Parents do the darnedest things. Often it is out of the desire to see their children advance in life, and comes from that murky place of mixed motives–love, the need for gratitude, a desire to direct and control, the need to be needed, the wish to make the child’s way easier. This was true even in the 11th century, for a man named Dominic. And he cracked under the pressure, at least as seen through my 21st-century eyes.
Here’s what happened: Dominic wanted desperately to become a priest. It was his fondest dream from early youth. In time, Dominic was judged to be sufficiently qualified to enter into the priesthood! But then he found out that his parents had made a HUGE contribution to the local bishop–with the quid pro quo agreement that their son would, of course, meet no obstacles to becoming a priest.
Damn, Mom & Dad!
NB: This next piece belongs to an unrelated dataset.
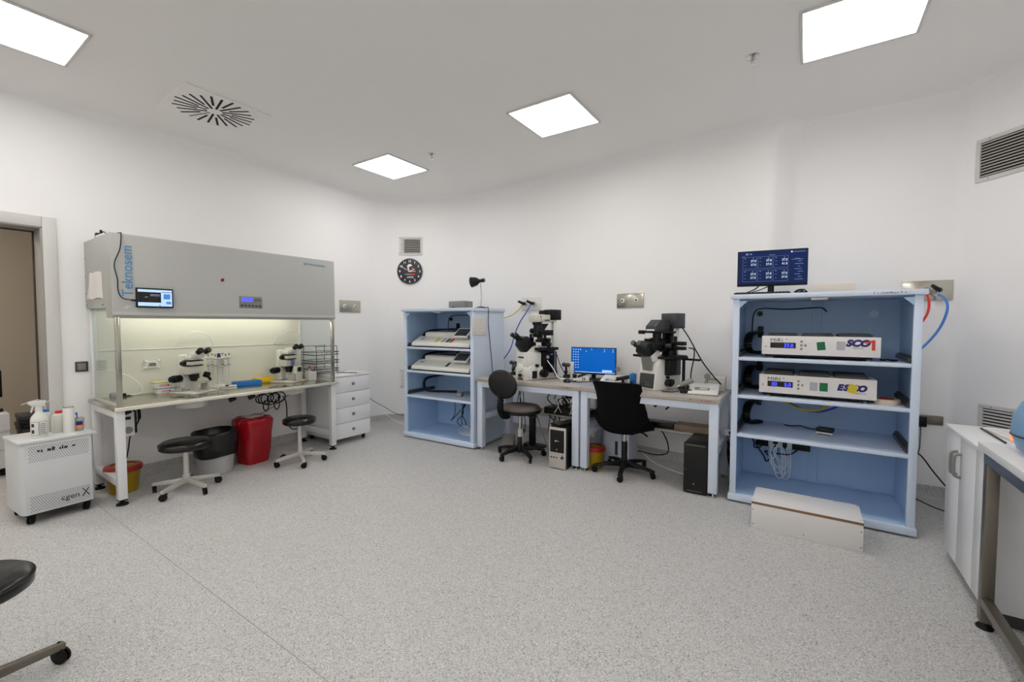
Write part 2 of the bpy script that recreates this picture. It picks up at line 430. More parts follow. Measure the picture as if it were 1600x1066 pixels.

Actually what the parents did (called “simony”) was considered damnable–a mortal sin, this using money to purchase ecclesiastical favors. Plus it left Dominic forever wondering if he could be worthy to be a priest! In fact, when the matter became publicly known (and revealed to Dominic), he was so distressed that he “could never be induced to approach the altar, or exercise any sacerdotal function.” In short, Dominic fled the priesthood forevermore.
But it didn’t stop for Dominic with leaving the priesthood behind. For the rest of his days (which were many), Dominic felt that he had to atone for his parents’ actions. His life was one long stretch of increasingly severe penances. He began by joining a hermitic order that was rigorously vegan, with fasting every day but Thursdays and Sundays; where the men lived apart from one another in silence, being allowed to speak only for a short time on Sunday evenings; where each hermit engaged in heavy manual labor and enjoyed very little sleep. But these severities were not all! Dominic additionally beat himself severely (as a way of practicing his religious devotion).
Finding that he still couldn’t escape the feelings of unworthiness and sinfulness plaguing him, Dominic subsequently sought out an even more severe order. In a new location, Dominic continued the diet restrictions, silence, manual labor, and whipping himself…but adding to these, “Dominic wore next his skin a rough iron coat of mail . . . which he never put off but to receive the discipline, or voluntary penitential self-flagellation.” Day and night, the rough iron ate into his skin, which he freshly flayed open each time he whipped himself as an act of contrition–contrition for what his parents had done in an attempt to smooth his pathway into the service of God.
When old, ill, and still fasting and punishing his body in these (inhuman) manners, one elder cleric who was visiting him asked Dominic the obvious question of Why!? To this, Dominic collapsed in tears, declaiming himself that he was still too sensual a man. He still had feelings. He still had thoughts. He still had been unable through a lifetime of self-punishment to rid himself of the feeling of “ick” that had been thrown over him by the actions of others and compounded by years of being praised and encouraged for his severity in “penance.”
At least he did not die alone, passing away during community worship one Sunday night.
It’s easy to play armchair psychologist a millennium after Dominic lived his life on this earth. Or to be appalled by all that he felt compelled to put himself through. I have to believe that Dominic did the best he could with the feelings he had, and that the pathway religion held for Dominic sadly failed to bring him comfort or healing. It is tragic. Let’s do better by our youths, ok?